今では、国立公園の魅力や体験をソーシャルメディアなどで発信するほか、都市部の「ザ・ノース・フェイス」直営店舗や知床、ニセコ、白馬、立山、松本、石垣などのフィールドショップといわれる自然に近い店舗で国立公園の認知向上のためのパンフレット配布など情報発信を行う。国立公園の持続可能な保全と利用に寄与するためのプロジェクト「National Parks of Japan」の一環として、「ザ・ノース・フェイス」だけでなく、「ゴールドウイン(Goldwin)」や「ヘリーハンセン(HELLY HANSEN)」ブランドによる国立公園関連製品の製作や販売を行い、これらの売上の一部を自然公園財団(一般社団法人)に寄付するなどのモノとコトを融合させた取り組みなども行っている。

自治体連携と直営店ネットワーク
当社は、環境省「国立公園パートナーシップ」に留まらず、山梨県・北杜市、神奈川県・箱根町や葉山町、知床国立公園のエリアに含まれる北海道・斜里町や西表石垣国立公園を抱える沖縄県・竹富町、そして創業の地・富山県など、複数の自治体と包括連携協定を結んでいる。ただしそれは、「戦略的に全国へ拡大していく」という発想ではない。人の縁や地域との関わりから生まれた自然な流れだ。
「たとえば斜里町は、『ザ・ノース・フェイス』がサポートしている写真家の石川直樹氏がつねづね通われている場所でもあり、さまざまなご縁があって包括連携協定に至りました。国立公園は保全だけでなく、利用を促進し活性化させていくことも必要です。自治体と包括連携協定を結ぶことで地域に深くコミットできる。保全だけでなく、多くの人に訪れてもらい自然を楽しんでもらい、保全と利用の両立につなげています」(森)
加えて、「直営店が、地域と当社をつなぐ窓口となっている」と森は言う。「THE NORTH FACE/HELLY HANSEN知床」や「THE NORTH FACE/HELLY HANSEN石垣」「THE NORTH FACE屋久島」などのフィールドショップは、観光客が訪れるだけでなく地元住民とのコミュニケーション拠点にもなっており、自治体との信頼関係が強化されている。

「体験がブランドを育てる」実績の数々
「モノとコトは、切り離された存在ではない」と森は強調する。ラグビーでは「カンタベリー(canterbury)」、海では「ヘリーハンセン」、山では「ザ・ノース・フェイス」と、それぞれのブランドがスポーツイベントや自然との関わりを通してお客さまからの支持を広げてきた歴史がある。たとえば森が長年、事業を統括してきた「ザ・ノース・フェイス」では、2007年に開催された箱根外輪山を舞台にした50kmのトレイルレース「エンデュランスラン OSJハコネ50K」のスポンサー参加を皮切りに、「Mt.FUJI100」など15年以上にわたり大会を継続支援。日本にトレイルランニング文化を根付かせ、新しい市場を創り出し、ブランドの存在感を確立してきた。
さらに2022年からは、「ザ・ノース・フェイス」がスペシャルスポンサーとして「湘南国際マラソン」をサポートしている。給水時のペットボトルを廃止した「マイボトルマラソン」を導入し、2万5,000人の参加者全員がボトルを持参することで紙コップなどのマラソン大会で問題となっているゴミを限りなくゼロに近づけた。ほかのスポーツブランドの主戦場ともいわれるロードランニングに、ゴミを捨てると失格になるトレイルランニングの要素を取り入れ、「アウトドアの考え方をロードレースに持ち込むことで、ロードレースをやっている方々に新しい価値を提供することができた」と森は振り返る。
環境への配慮とブランドらしさを体験に組み込む姿勢は、まさにモノとコトを融合させた事例だ。

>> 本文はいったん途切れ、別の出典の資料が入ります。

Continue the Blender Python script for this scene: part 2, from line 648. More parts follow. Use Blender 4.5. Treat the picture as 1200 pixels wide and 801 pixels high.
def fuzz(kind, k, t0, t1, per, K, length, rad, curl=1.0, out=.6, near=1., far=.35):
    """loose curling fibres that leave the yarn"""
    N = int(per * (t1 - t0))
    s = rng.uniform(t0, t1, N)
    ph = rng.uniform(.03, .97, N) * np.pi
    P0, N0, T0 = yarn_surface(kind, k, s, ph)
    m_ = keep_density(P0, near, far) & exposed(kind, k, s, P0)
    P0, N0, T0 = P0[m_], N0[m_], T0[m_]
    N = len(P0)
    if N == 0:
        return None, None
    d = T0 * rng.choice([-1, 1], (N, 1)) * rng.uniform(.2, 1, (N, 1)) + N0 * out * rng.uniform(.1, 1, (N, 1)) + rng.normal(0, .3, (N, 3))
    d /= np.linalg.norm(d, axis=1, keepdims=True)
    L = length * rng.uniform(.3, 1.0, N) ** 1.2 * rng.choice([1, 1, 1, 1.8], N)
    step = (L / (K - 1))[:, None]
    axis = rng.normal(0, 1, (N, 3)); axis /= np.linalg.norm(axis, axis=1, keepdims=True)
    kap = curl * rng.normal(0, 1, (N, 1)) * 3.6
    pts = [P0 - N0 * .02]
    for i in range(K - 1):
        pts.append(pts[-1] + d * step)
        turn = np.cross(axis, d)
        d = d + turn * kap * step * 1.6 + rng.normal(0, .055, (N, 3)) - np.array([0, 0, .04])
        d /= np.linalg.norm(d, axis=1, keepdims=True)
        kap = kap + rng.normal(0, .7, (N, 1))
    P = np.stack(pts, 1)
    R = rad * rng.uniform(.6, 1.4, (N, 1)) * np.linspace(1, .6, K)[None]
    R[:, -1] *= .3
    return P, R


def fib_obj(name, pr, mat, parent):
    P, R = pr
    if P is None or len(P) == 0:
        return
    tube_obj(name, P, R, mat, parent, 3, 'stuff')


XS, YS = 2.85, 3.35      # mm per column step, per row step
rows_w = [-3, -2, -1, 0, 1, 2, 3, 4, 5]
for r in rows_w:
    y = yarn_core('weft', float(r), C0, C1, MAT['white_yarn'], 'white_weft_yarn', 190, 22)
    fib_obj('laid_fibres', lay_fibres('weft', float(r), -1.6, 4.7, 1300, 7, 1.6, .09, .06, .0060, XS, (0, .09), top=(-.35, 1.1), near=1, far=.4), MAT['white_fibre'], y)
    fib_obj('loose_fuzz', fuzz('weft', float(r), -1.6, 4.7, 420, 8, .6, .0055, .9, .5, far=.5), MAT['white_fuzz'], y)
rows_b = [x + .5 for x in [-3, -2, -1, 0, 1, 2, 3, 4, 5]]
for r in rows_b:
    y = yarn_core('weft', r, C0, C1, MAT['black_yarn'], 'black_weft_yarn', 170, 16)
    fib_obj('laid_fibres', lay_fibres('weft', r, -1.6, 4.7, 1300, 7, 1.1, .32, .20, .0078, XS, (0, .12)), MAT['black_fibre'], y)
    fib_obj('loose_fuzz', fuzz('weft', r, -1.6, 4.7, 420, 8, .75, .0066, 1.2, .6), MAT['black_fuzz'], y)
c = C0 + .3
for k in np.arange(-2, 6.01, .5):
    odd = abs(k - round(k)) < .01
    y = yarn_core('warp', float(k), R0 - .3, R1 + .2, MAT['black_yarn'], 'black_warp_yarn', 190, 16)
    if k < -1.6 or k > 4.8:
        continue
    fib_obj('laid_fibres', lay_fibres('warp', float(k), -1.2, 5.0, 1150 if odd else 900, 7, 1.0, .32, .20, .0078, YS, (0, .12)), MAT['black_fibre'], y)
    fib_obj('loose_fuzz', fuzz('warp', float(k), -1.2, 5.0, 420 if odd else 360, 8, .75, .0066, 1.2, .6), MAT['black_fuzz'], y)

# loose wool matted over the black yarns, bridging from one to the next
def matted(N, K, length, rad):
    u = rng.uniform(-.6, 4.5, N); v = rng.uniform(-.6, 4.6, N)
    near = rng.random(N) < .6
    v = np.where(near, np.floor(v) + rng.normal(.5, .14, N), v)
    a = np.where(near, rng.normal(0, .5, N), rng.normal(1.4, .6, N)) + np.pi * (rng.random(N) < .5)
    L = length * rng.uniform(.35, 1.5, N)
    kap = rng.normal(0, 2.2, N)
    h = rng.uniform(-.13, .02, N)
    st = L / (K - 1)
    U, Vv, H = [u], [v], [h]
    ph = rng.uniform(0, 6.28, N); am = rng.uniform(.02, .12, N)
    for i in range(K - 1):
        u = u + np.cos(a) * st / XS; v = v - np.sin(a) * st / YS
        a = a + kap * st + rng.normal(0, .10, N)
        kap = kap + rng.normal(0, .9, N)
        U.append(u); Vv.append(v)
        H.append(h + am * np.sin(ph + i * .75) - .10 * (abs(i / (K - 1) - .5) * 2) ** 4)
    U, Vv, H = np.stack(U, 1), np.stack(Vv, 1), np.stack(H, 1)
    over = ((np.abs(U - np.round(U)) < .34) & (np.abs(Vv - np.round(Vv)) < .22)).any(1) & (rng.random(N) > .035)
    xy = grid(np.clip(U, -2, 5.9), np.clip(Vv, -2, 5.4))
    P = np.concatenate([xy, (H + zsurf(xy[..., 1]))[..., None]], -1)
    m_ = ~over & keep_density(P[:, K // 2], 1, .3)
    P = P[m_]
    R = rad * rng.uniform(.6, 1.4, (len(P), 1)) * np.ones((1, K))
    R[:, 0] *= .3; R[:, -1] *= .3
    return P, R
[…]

「コトづくりやコト事業という言葉を打ち出す前から、当社の各ブランドはイベントを通して体験価値を届けてきました。自然のなかでの体験を通して自然の大切さを思い出し、自然が大切だと思えば環境保全につながり、それがゆくゆくは当社の企業価値にもつながっていく。思い出に残るイベントやツアーなど、質の高い体験のバリエーションを増やし、製品やブランドのファンになってもらいたい。雨でも快適に過ごせるようにレインウエアを提供するように、多くの人が豊かな生活を送れるようにサポートする。すばらしい体験を提供することで対価を得て事業として成立させることは、これまでの延長線上にあります」(森)
とはいえ、ブランドマーケティングとしてのコトづくりと、体験そのもので収益を得る事業化は大きく違う。そこで存在感を示すのが、2025年4月に子会社化した山岳系の自然体験ツアーを展開するアルパインツアーサービス株式会社(以下、アルパインツアーサービス)だ。アルパインツアーサービスがグループに加わったことで、長年培われた安全管理や顧客リーチの運営ノウハウが共有され、良質な体験を提供できる体制ができた。「国立公園をフィールドとしたツアーは、お客さまの満足度が高く、収益性も高い」と森は話す。

コト事業がもたらすブランド力や企業価値の拡がり
体験の価値はこれだけにとどまらない。イベントやツアーを通して、ショップスタッフとお客さまが共に体験することも大きな効果を生む。
「一緒にトレッキングに参加すれば、ショップスタッフとお客さまとの関係性は一気に近くなります。体験を共有することで共感が生まれ、ファン化につながる」(森)
単なる販売員と顧客の関係を超え、ブランドと生活者を結ぶ「共体験」の場。店舗には多くの外国人観光客も訪れている。これまで国内顧客中心だった体験提供を、今後は海外からの旅行者にも広げていく。

「日本の自然を体験したいというインバウンド需要は非常に大きい。信頼ある各ブランドが提供することで期待される、質の高い体験でご満足いただけるよう努めたい」と森は胸を張る 。オーバーツーリズムへの懸念も踏まえ、保全と利用の両立を伝える取り組みを続けていく方針だ。
「体験でも、『この会社・ブランドがやっているから信頼できる』と思っていただけるようにすることが重要です。当社の製品づくりと同じように、新しい価値をつくり、そのクオリティを高めていく。コト事業は短期的に売り上げへ直結しにくい課題もある一方で、中長期的にはブランド力や企業価値を高める大きな可能性を秘めていると考えています。株主や投資家の皆さまにも、ツアーやアクティビティをご体験いただけたら嬉しく思います」(森)
森光(もり・ひかり)
取締役COO・専務執行役員
1963年生まれ。アウトドアブランド数社を経て2004年当社入社。2015年ザ・ノース・フェイス事業部担当部長を経て事業部長に就任。以来、ザ・ノース・フェイス事業を統括。2016年執行役員就任、2019年常務執行役員、2022年取締役常務執行役員、2023年取締役専務執行役員、2025年より当社取締役COO専務執行役員ザ・ノース・フェイス事業本部長兼グローバルブランド事業本部長を務める。時間ができると国立公園や日本の山々を歩く。50年にわたって世界中、日本各地を訪問。